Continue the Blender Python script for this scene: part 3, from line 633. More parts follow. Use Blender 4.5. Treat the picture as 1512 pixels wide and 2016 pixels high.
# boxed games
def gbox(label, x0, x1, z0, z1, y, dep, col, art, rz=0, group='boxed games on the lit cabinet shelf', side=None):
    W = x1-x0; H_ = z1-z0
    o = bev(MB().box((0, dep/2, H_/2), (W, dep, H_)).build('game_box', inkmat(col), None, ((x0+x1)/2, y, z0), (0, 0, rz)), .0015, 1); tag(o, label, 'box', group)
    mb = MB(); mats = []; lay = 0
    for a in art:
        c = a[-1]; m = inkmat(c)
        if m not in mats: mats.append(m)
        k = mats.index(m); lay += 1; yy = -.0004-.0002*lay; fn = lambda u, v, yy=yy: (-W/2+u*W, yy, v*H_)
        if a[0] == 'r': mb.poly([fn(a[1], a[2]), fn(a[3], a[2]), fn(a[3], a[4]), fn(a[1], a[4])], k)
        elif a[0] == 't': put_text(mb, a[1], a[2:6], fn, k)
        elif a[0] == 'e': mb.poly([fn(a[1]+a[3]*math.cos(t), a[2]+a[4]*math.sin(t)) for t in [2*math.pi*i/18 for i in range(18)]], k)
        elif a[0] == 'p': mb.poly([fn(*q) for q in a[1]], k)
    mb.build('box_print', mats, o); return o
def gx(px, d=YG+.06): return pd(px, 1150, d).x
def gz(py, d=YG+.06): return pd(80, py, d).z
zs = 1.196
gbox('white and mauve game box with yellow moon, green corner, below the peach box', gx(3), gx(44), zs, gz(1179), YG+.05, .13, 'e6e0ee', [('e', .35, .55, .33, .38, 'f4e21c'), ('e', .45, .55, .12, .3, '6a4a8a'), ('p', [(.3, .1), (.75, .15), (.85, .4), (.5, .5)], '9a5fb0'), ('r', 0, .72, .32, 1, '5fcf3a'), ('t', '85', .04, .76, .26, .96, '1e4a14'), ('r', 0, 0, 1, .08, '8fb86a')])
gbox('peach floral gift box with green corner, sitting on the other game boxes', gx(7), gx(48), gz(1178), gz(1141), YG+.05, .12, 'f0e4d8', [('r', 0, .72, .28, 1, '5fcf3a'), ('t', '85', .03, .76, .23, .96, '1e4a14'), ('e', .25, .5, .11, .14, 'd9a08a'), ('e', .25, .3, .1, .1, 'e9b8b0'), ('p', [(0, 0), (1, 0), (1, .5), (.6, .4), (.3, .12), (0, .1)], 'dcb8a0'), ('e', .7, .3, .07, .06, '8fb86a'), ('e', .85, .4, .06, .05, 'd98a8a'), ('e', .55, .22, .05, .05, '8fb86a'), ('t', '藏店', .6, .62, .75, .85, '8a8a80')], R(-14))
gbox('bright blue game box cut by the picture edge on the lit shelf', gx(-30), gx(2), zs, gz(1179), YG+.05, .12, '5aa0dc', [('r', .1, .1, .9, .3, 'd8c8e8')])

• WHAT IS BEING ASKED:
Set down the listing above in full, please, exactly as it appears.

• SOLUTION BELOW:
Continue the Blender Python script for this scene: part 3, from line 633. More parts follow. Use Blender 4.5. Treat the picture as 1512 pixels wide and 2016 pixels high.
# boxed games
def gbox(label, x0, x1, z0, z1, y, dep, col, art, rz=0, group='boxed games on the lit cabinet shelf', side=None):
    W = x1-x0; H_ = z1-z0
    o = bev(MB().box((0, dep/2, H_/2), (W, dep, H_)).build('game_box', inkmat(col), None, ((x0+x1)/2, y, z0), (0, 0, rz)), .0015, 1); tag(o, label, 'box', group)
    mb = MB(); mats = []; lay = 0
    for a in art:
        c = a[-1]; m = inkmat(c)
        if m not in mats: mats.append(m)
        k = mats.index(m); lay += 1; yy = -.0004-.0002*lay; fn = lambda u, v, yy=yy: (-W/2+u*W, yy, v*H_)
        if a[0] == 'r': mb.poly([fn(a[1], a[2]), fn(a[3], a[2]), fn(a[3], a[4]), fn(a[1], a[4])], k)
        elif a[0] == 't': put_text(mb, a[1], a[2:6], fn, k)
        elif a[0] == 'e': mb.poly([fn(a[1]+a[3]*math.cos(t), a[2]+a[4]*math.sin(t)) for t in [2*math.pi*i/18 for i in range(18)]], k)
        elif a[0] == 'p': mb.poly([fn(*q) for q in a[1]], k)
    mb.build('box_print', mats, o); return o
def gx(px, d=YG+.06): return pd(px, 1150, d).x
def gz(py, d=YG+.06): return pd(80, py, d).z
zs = 1.196
gbox('white and mauve game box with yellow moon, green corner, below the peach box', gx(3), gx(44), zs, gz(1179), YG+.05, .13, 'e6e0ee', [('e', .35, .55, .33, .38, 'f4e21c'), ('e', .45, .55, .12, .3, '6a4a8a'), ('p', [(.3, .1), (.75, .15), (.85, .4), (.5, .5)], '9a5fb0'), ('r', 0, .72, .32, 1, '5fcf3a'), ('t', '85', .04, .76, .26, .96, '1e4a14'), ('r', 0, 0, 1, .08, '8fb86a')])
gbox('peach floral gift box with green corner, sitting on the other game boxes', gx(7), gx(48), gz(1178), gz(1141), YG+.05, .12, 'f0e4d8', [('r', 0, .72, .28, 1, '5fcf3a'), ('t', '85', .03, .76, .23, .96, '1e4a14'), ('e', .25, .5, .11, .14, 'd9a08a'), ('e', .25, .3, .1, .1, 'e9b8b0'), ('p', [(0, 0), (1, 0), (1, .5), (.6, .4), (.3, .12), (0, .1)], 'dcb8a0'), ('e', .7, .3, .07, .06, '8fb86a'), ('e', .85, .4, .06, .05, 'd98a8a'), ('e', .55, .22, .05, .05, '8fb86a'), ('t', '藏店', .6, .62, .75, .85, '8a8a80')], R(-14))
gbox('bright blue game box cut by the picture edge on the lit shelf', gx(-30), gx(2), zs, gz(1179), YG+.05, .12, '5aa0dc', [('r', .1, .1, .9, .3, 'd8c8e8')])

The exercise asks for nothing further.